My past bleeds emptiness, searing my soul with regret. Every memory of peace or joy is quickly marred and overcome by ubiquitous sorrow. I have no freedom from my past, it binds me to painful memories of self rupture and shattered dreams. I begin to cough shattered shards of broken glass unquenched with the blood of my pain.
It seems my only freedom from the shackles of torturous regret are complete obliteration of my past or forgiveness. I know not how to forgive myself – it seems to require more than a thought or decision. These two options seem to equally lead to my end.
How can hate forgive itself? Once my core of self hatred forgives itself I will end, crumbling away into existence like shifting dunes in the wind.
I have reached to the abysmal depths of my existence to seek and mend my core only to come back with a partial mind and arms shredded to the bone from over-reaching.
I seem only to know pain. All happiness becomes pain in retrospect. My core wants a life of self punishment and a soul dripping with the black tar of self destructive emptiness.

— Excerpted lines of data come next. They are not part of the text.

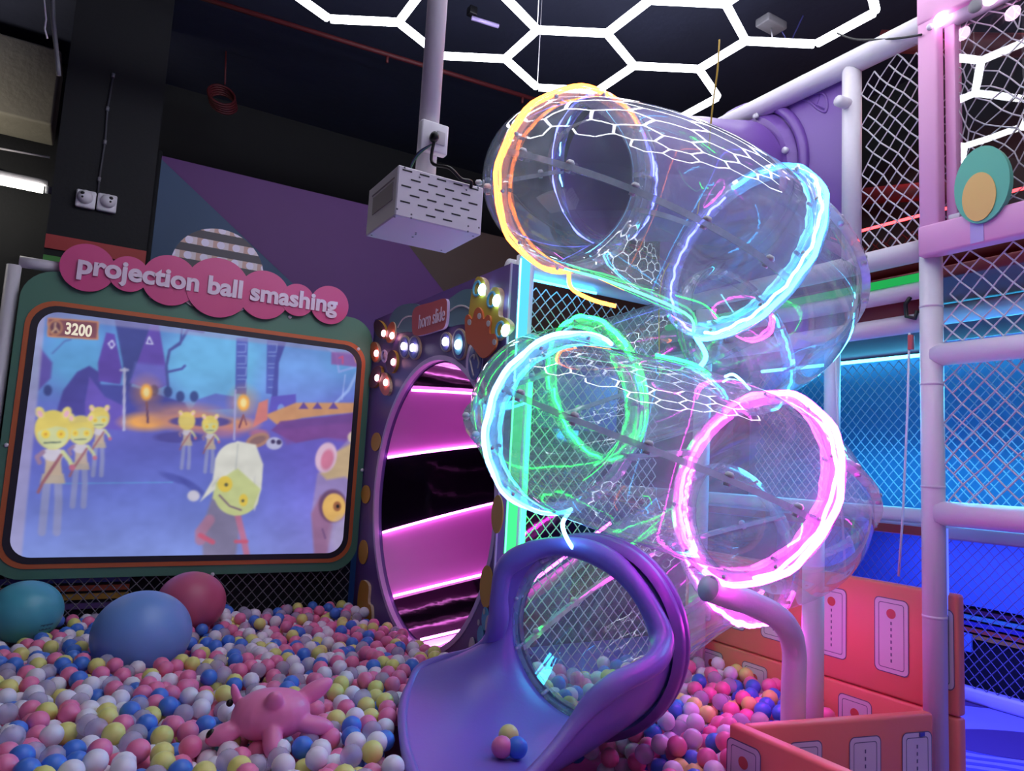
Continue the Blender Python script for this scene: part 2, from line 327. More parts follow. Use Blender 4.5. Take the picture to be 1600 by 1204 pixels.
# ================================================================ RIGHT PLAY STRUCTURE
def at(u,v,x=XR): return U(u,v,0,x)
ZB=3.65; ZD=2.555
t=thing('play_frame',(XR,2.2,0),'white padded tube frame of the play structure right of the clear slide','frame')
pipe([(XR,3.55,ZB),(XR,.6,ZB)],.06).build('top_beam','white_pad',t)
pipe([(XR,2.155,ZD),(XR,2.155,ZB)],.047).build('post','white_pad',t)
q=pipe([(XR,1.765,0),(XR,1.765,ZD+.03)],.047); q.build('post','white_pad',t)
for z in (.95,1.5,1.95,2.3): pipe([(XR,1.765,z),(XR,1.765,z+.012)],.0485).build('tape_band','white',t)
pipe([(XR,3.55,ZD+.02),(XR,1.76,ZD+.02)],.05).build('deck_beam','white_pad',t)
pipe([(XR+.06,3.55,2.40),(XR+.06,1.78,2.41)],.042).build('deck_beam','white_pad',t)
pipe([(XR+.10,3.55,2.255),(XR+.10,1.80,2.265)],.045).build('deck_beam','white_pad',t)
pipe([(XR,1.75,2.085),(XR,.6,2.085)],.05).build('cross_beam','white_pad',t)
pipe([(XR,1.74,1.395),(XR,.6,1.395)],.052).build('cross_beam','white_pad',t)
q=MB().tube([(XR-.005,2.155,3.42),(XR-.11,2.155,3.41)],.028,12); q.build('stub_pipe','white_pad',t)
pipe([(XR-.02,3.12,0),(XR-.02,3.12,2.5)],.05).build('post','white_pad',t)
MB().box((XR+.1,3.5,2.28),(XR+.13,1.82,2.385),bev=.004).build('deck_skirt','wine',t)
MB().tube([(XR+.03,3.5,2.455),(XR+.03,1.83,2.462)],.020,8).build('led_strip','led_deck_glow_green',t)  # no real strip: added glow standing in for green light on the deck pipe
# purple entry panel with ring ridge and leaf emboss
def Hz(): pass
t=thing('slide_entry_panel',(XR+.05,2.8,ZD),'purple moulded panel with an embossed leaf where the slide leaves the play frame','panel')
EC=np.array([XR,2.93,3.24])
q=MB(); q.box((XR+.03,3.6,ZD+.05),(XR+.06,2.19,ZB-.03),bev=.01); q.build('board','slide2',t)
def ringx(x,c,r,n=48): return [(x,c[1]+r*math.cos(2*PI*k/n),c[2]+r*math.sin(2*PI*k/n)) for k in range(n)]
MB().tube(ringx(XR+.025,EC,.475),.03,8,closed=True).build('ring_ridge','slide2',t)
q=MB(); q.band(ringx(XR+.02,EC,.44),ringx(XR-.02,EC,.40)); q.band(ringx(XR-.02,EC,.40),ringx(XR-.02,EC,.36)); q.build('collar','slide2',t)
for a in (62,130,10): p=EC+np.array([-.02,-.40*math.cos(R(a)),.40*math.sin(R(a))]); MB().tube([p,p-[.02,0,0]],.018,10).build('bolt','bolt',t)
lf=[at(u,v,XR+.03) for u,v in ((1254,154),(1268,148),(1284,145),(1291,152),(1293,165),(1290,175),(1278,170),(1266,160))]
MB().tube(smooth_poly(lf,4),.007,6,closed=True).build('leaf_emboss','slide2',t)
MB().tube([at(1262,155,XR+.03),at(1288,170,XR+.03)],.005,6).build('leaf_emboss','slide2',t)
MB().tube([at(1281,147,XR+.03),at(1276,166,XR+.03)],.004,6).build('leaf_emboss','slide2',t)
# nets, clear sheet, pink frame
X_=(1,0,0); mY=(0,-1,0); Z_=(0,0,1)
tag(net((XR+.01,2.11,ZD+.06),mY,Z_,.34,ZB-ZD-.12,.072,.085,.0036,jit=.010,seed=3).build('safety_net','net'),'white rope net between the white post and the pink padded frame','net')
tag(net((XR+.03,1.74,ZD+.1),mY,Z_,1.1,ZB-ZD-.1,.075,.085,.0030,jit=.03,seed=5,sag=.03).build('safety_net','net'),'wavy white rope net behind the pink padded window frame','net')
tag(net((XR+.005,1.72,1.43),mY,Z_,1.1,1.10,.082,.088,.0036,jit=.006,seed=8).build('safety_net','net'),'white rope net below the pink frame, right of the tall white post','net')
t=thing('pink_window_frame',(XR-.04,1.3,ZD),'pink padded window frame with round lamps at the upper right','frame')
y0=1.775; YL=at(1434,250,XR-.075)[1]; YR=at(1465,250,XR-.075)[1]
for nm,a,b in (('side_pad',(XR-.075,YL,ZD-.03),(XR-.01,YR,ZB+.13)),('sill_pad',(XR-.085,YL,ZD-.035),(XR-.01,.5,ZD+.105)),('head_pad',(XR-.08,YL,ZB-.03),(XR-.01,.5,ZB+.13))):
    MB().box(a,b,bev=.012).build(nm,'pink_frame',t)
MB().box((XR-.01,YR,ZD+.1),(XR+.05,YR-.045,ZB),bev=.005).build('inner_jamb','pink_frame',t)
for u,v,on in ((1470,30,1),(1548,-4,1),(1525,8,0)):
    p=at(u,v,XR-.08); MB().ell(p,(.012,.034,.034),16,8).build('round_lamp','bulb_pink' if on else 'grey',t)
p=at(1453,42,XR-.08); MB().ell(p,.015,12,8).build('lock_knob','white',t)
sb=at(1525,366,XR-.086); MB().box((XR-.088,sb[1]-.03,ZD-.029),(XR-.0855,sb[1]+.022,ZD+.104)).build('lilac_stripe','lilac',t)
MB().box(at(1494,338,XR-.02)-[.01,.02,.012],at(1494,338,XR-.02)+[.02,.03,.012],bev=.004).build('latch','white',t)
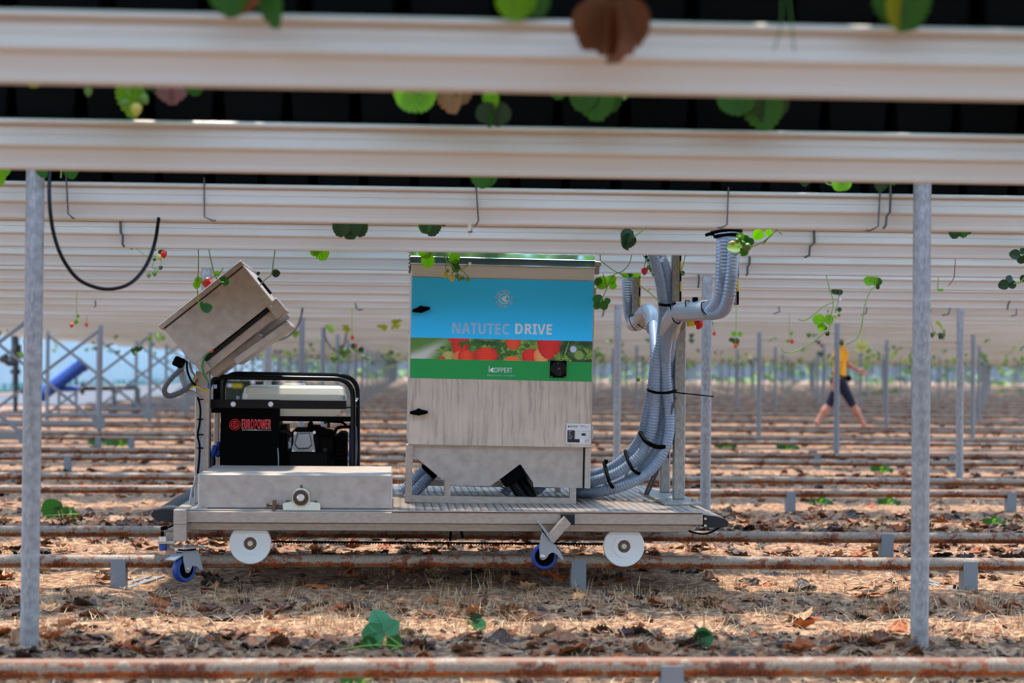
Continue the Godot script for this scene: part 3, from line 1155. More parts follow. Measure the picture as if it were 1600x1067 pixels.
func caster(t: Node3D, xf: Transform3D, pedal: bool) -> void:
	# swivel caster: local y up from the wheel hub, wheel in the local xy plane, r 0.06
	var b := MB.new()
	b.lathe(xf * Transform3D(Basis(Vector3.RIGHT, PI / 2), Vector3(0, 0, -0.017)), PackedVector2Array([Vector2(0.040, 0.0), Vector2(0.052, 0.0), Vector2(0.059, 0.006), Vector2(0.06, 0.017), Vector2(0.059, 0.028), Vector2(0.052, 0.034), Vector2(0.040, 0.034)]), 36)
	var w := part("caster_wheel", b, M.blue_tyre, t)
	b = MB.new()
	b.lathe(xf * Transform3D(Basis(Vector3.RIGHT, PI / 2), Vector3(0, 0, -0.014)), PackedVector2Array([Vector2(0, 0), Vector2(0.041, 0.0), Vector2(0.043, 0.004), Vector2(0.043, 0.024), Vector2(0.041, 0.028), Vector2(0, 0.028)]), 28)
	part("wheel_core", b, M.black, w)
	b = MB.new()
	for s in [-1.0, 1.0]:
		var z: float = s * 0.023 + 0.002
		var pr := PackedVector2Array([Vector2(-0.012, -0.012), Vector2(0.0, -0.017), Vector2(0.012, -0.012), Vector2(0.026, 0.012), Vector2(0.05, 0.008), Vector2(0.082, -0.014), Vector2(0.088, -0.004), Vector2(0.062, 0.075), Vector2(-0.03, 0.078), Vector2(-0.027, 0.04)])
		b.prism(xf * Transform3D(Basis(), Vector3(0, 0, z)), pr, 0.004)
	b.box(xf * Transform3D(Basis(), Vector3(0.016, 0.077, 0)), Vector3(0.092, 0.006, 0.054), 0.002)
	var fk := part("fork", b, M.engine_silver, t)
	b = MB.new()
	b.lathe(xf * Transform3D(Basis(Vector3.RIGHT, PI / 2), Vector3(0, 0, 0.024)), PackedVector2Array([Vector2(0, 0.007), Vector2(0.006, 0.007), Vector2(0.008, 0.004), Vector2(0.008, 0.0)]), 10)
	part("axle_bolt", b, M.chrome, fk)
	b = MB.new()
	b.lathe(xf * Transform3D(Basis(), Vector3(0.016, 0.08, 0)), PackedVector2Array([Vector2(0.0, 0), Vector2(0.038, 0.0), Vector2(0.04, 0.003), Vector2(0.04, 0.009), Vector2(0.0, 0.009)]), 24)
	part("swivel_ring", b, M.black, t)
	b = MB.new()
	b.box(xf * Transform3D(Basis(), Vector3(0.016, 0.092, 0)), Vector3(0.125, 0.006, 0.1), 0.002)
	for p in [[-0.04, 0.038], [0.07, 0.038], [0.07, -0.038], [-0.04, -0.038]]:
		b.lathe(xf * Transform3D(Basis(), Vector3(p[0], 0.094, p[1])), PackedVector2Array([Vector2(0.008, 0), Vector2(0.008, 0.008), Vector2(0.0, 0.009)]), 6)
	part("mounting_plate", b, M.steel_frame, t)
	if pedal:
		b = MB.new()
		b.box(xf * Transform3D(Basis(Vector3.BACK, 0.42), Vector3(-0.056, 0.055, 0)), Vector3(0.062, 0.008, 0.058), 0.003)
		part("brake_pedal", b, M.engine_silver, t)


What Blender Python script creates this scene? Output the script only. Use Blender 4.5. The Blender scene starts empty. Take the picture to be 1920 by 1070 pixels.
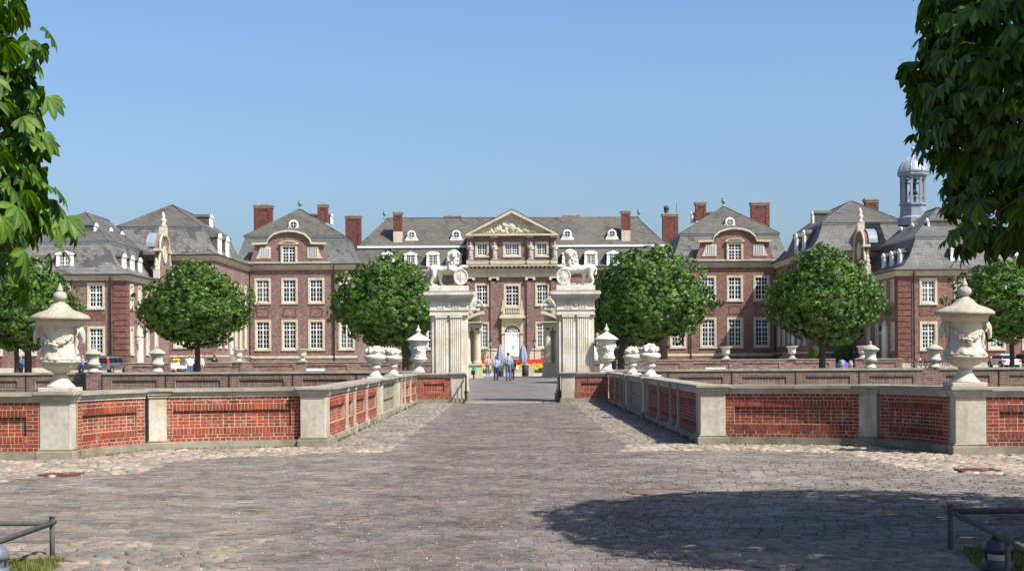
import bpy, math, random
from mathutils import Vector, Matrix, noise
R = math.radians
rnd = random.Random(7)
sc = bpy.context.scene
col = sc.collection
# ---------------------------------------------------------------- camera, sky, sun, exposure
CAMH, F, ROLL = 1.6, 2900.0, 0.0057
cam_d = bpy.data.cameras.new('camera')
cam = bpy.data.objects.new('camera', cam_d); col.objects.link(cam)
cam_d.sensor_width = 36; cam_d.lens = 36 * F / 1920
cam_d.shift_x = -1 / 1920; cam_d.shift_y = 137 / 1920
cam_d.clip_start = 0.3; cam_d.clip_end = 4000
cam.location = (0, 0, CAMH); cam.rotation_euler = (R(90), ROLL, 0)
sc.camera = cam
SUN = Vector((0.63, -0.50, 1.0)).normalized()
el = math.asin(SUN.z); az = math.atan2(SUN.x, SUN.y)
w = bpy.data.worlds.new('World'); sc.world = w; w.use_nodes = True
nt = w.node_tree
sky = nt.nodes.new('ShaderNodeTexSky'); sky.sky_type = 'NISHITA'; sky.sun_disc = False
sky.sun_elevation = el; sky.sun_rotation = az; sky.altitude = 0
sky.air_density = 1.0; sky.dust_density = 2.8; sky.ozone_density = 7.0
bg = nt.nodes['Background']; bg.inputs[1].default_value = 0.102
nt.links.new(sky.outputs[0], bg.inputs[0])
sl = bpy.data.lights.new('sun', 'SUN'); sl.energy = 4.9; sl.angle = R(0.5); sl.color = (1, 0.95, 0.87)
so = bpy.data.objects.new('sun', sl); col.objects.link(so)
so.rotation_euler = SUN.to_track_quat('Z', 'Y').to_euler()
sc.view_settings.view_transform = 'Standard'; sc.view_settings.look = 'None'
sc.view_settings.gamma = 1; sc.view_settings.exposure = 0.86; sc.view_settings.use_curve_mapping = False

# ---------------------------------------------------------------- coordinate helpers (photo pixel + depth -> metres)
def uv(x, y):
    dx, dyp = x - 961, y - 672
    v = -dyp - ROLL * dx
    return dx + ROLL * v, v
def WX(x, d, y=672): return uv(x, y)[0] * d / F
def WZ(y, d, x=961): return CAMH + uv(x, y)[1] * d / F
def VZ(v, d): return CAMH + v * d / F
def gz(y):
    pts = [(-1e4, 0), (56, 0), (97, .22), (150, .36), (1e5, .36)]
    for (a, za), (b, zb) in zip(pts, pts[1:]):
        if y <= b: return za + (zb - za) * (y - a) / (b - a)
# ---------------------------------------------------------------- materials
def lin(c): return tuple(((v / 255) / 12.92 if v / 255 < .04045 else ((v / 255 + .055) / 1.055) ** 2.4) for v in c) + (1,)
ALB = .80
class NT:
    def __init__(s, name):
        s.m = bpy.data.materials.new(name); s.m.use_nodes = True; s.t = s.m.node_tree
        s.b = s.t.nodes['Principled BSDF']
    def n(s, typ, **k):
        o = s.t.nodes.new('ShaderNode' + typ)
        for a, v in k.items():
            if a.startswith('i_'):
                key = a[2:].replace('_', ' ')
                o.inputs[key].default_value = v
            else: setattr(o, a, v)
        return o
    def l(s, a, b): s.t.links.new(a, b)
    def math(s, op, a, b=None, clamp=False):
        o = s.n('Math', operation=op); o.use_clamp = clamp
        for i, v in enumerate((a, b)):
            if v is None: continue
            if isinstance(v, (int, float)): o.inputs[i].default_value = v
            else: s.l(v, o.inputs[i])
        return o.outputs[0]
    def mix(s, fac, a, b, mode='MIX'):
        o = s.n('Mix', data_type='RGBA', blend_type=mode)
        for sock, v in ((o.inputs[0], fac), (o.inputs[6], a), (o.inputs[7], b)):
            if isinstance(v, (int, float)): sock.default_value = v
            elif isinstance(v, tuple): sock.default_value = v
            else: s.l(v, sock)
        return o.outputs[2]
    def ramp(s, fac, stops, interp='LINEAR'):
        o = s.n('ValToRGB'); e = o.color_ramp.elements; o.color_ramp.interpolation = interp
        while len(e) > 1: e.remove(e[-1])
        e[0].position, e[0].color = stops[0][0], stops[0][1]
        for p, c in stops[1:]:
            q = e.new(p); q.color = c
        s.l(fac, o.inputs[0]); return o.outputs[0]
    def pos(s): return s.n('NewGeometry').outputs['Position']
    def noise(s, scale, detail=4, vec=None, rough=.55):
        o = s.n('TexNoise'); o.inputs['Scale'].default_value = scale; o.inputs['Detail'].default_value = detail
        o.inputs['Roughness'].default_value = rough
        s.l(vec if vec is not None else s.pos(), o.inputs['Vector']); return o.outputs[0]
    def rand(s):
        a = s.n('NewGeometry').outputs['Random Per Island']; b = s.n('ObjectInfo').outputs['Random']
        return s.math('FRACT', s.math('ADD', s.math('MULTIPLY', a, 7.31), s.math('MULTIPLY', b, 3.77)))
    def bump(s, h, strength=.3, dist=.01):
        o = s.n('Bump'); o.inputs['Strength'].default_value = strength; o.inputs['Distance'].default_value = dist
        s.l(h, o.inputs['Height']); s.l(o.outputs[0], s.b.inputs['Normal'])
    def out(s, c, rough=.8, spec=.3):
        if isinstance(c, tuple): c = tuple(v * ALB for v in c[:3]) + (1,)
        else: c = s.mix(1.0, c, (ALB, ALB, ALB, 1), 'MULTIPLY')
        if isinstance(c, tuple): s.b.inputs['Base Color'].default_value = c
        else: s.l(c, s.b.inputs['Base Color'])
        s.b.inputs['Roughness'].default_value = rough
        s.b.inputs['Specular IOR Level'].default_value = spec
        return s.m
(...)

I want to fuck a rock of twisted, jagged pain and contortion.
I want to live by the sea, wallowing in the pity of my inner disgust, drowning in the sand that I hopelessly try to subside on.
I want to have my brain ripped from my throbbing skull, like thunder wrenching the silence from between rain drops.
I want to shit rocks of craggy iron that rip out my insides in bloody masses of putrid suffering.
I want to have my limbs ripped off as my only plea for mercy are the tears that for years would not come, locked up in an unfound dimension of my soul, guarded by my very core of tenderness embedded with thorny barbs of self hatred and destruction.
I want to destroy myself. But I know that it will not free, communicate, or express my inner contortion of dilapidated incoherent thumbling for somethingness, smothered by putrified acidic chunked out vomit from the inner tumbled churning of fractureful bumbling nothinginess.